一旦大人と同じ刑事裁判を受けた後で、事件が家庭裁判所に送られることがあるのでしょうか。

少年法55条では、「裁判所は、事実審理の結果、少年の被告人を保護処分に付するのが相当であると認めるときは、決定をもって、事件を家庭裁判所に移送しなければならない」と規定しています。少年事件が逆送された後に、刑事事件の公判において、この決定がなされた場合には、事件が再度家庭裁判所に送られ、そこで再び審判を行った上で、処分が決定することになります。
そのため、弁護人は、たとえ逆送されたとしても、当該少年には保護処分がふさわしいと考える場合には、少年法55条に基づく移送の主張・立証活動を行うことになります。

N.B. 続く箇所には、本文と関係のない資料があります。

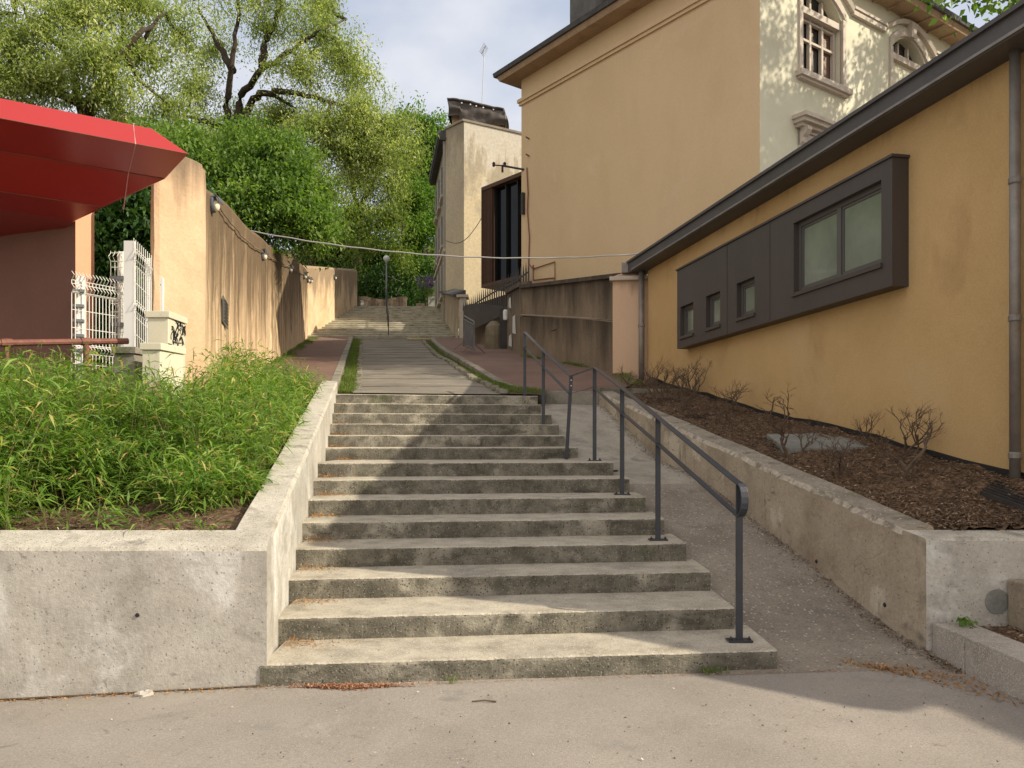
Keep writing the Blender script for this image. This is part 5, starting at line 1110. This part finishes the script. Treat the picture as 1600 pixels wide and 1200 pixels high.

それでは、少年法55条でいう「少年の被告人を保護処分に付するのが相当であると認めるとき」(保護処分相当性)というのは、どのような場合をいうのでしょうか。
少年法の理念から言えば、保護処分相当性については、保護処分に付することが少年の改善更生にとって有効であること(逆から言えば、少年が保護不能ではないということ)を意味すべきと考えられます。
しかし、多くの裁判例や裁判所の実務の大勢は、保護処分有効性があるだけではなく、事案の性質、社会感情、被害感情などから保護処分に付することが社会的に許容されること(逆から言えば、保護不適ではないということ)も要求されると考えています。この解釈によれば、仮に少年を保護処分に付することが少年の改善更生に有効であったとしても、被害者死亡事案など重大事案で被害感情が厳しい場合、刑事処分を科さなければ社会が許容しないという論理により、少年に刑事処分が科されてしまう可能性が高くなります。そのため、弁護人としては、少年法の目的が少年の健全な更生を図ることであることを主張して、この考え方を批判していく必要があります。

ただ、裁判所が上記のような考えである以上、弁護士としては、①少年の年齢、②非行・保護処分歴、③家庭環境・成育歴、④行為態様・動機、⑤犯行後の情状、⑥再非行のおそれ、⑦収容保護の必要性と更生可能性などの判断要素の中から、少年の保護処分相当性が認められる方向に傾く事実を拾い上げて、少年には保護処分が必要であることを主張立証していくことになります。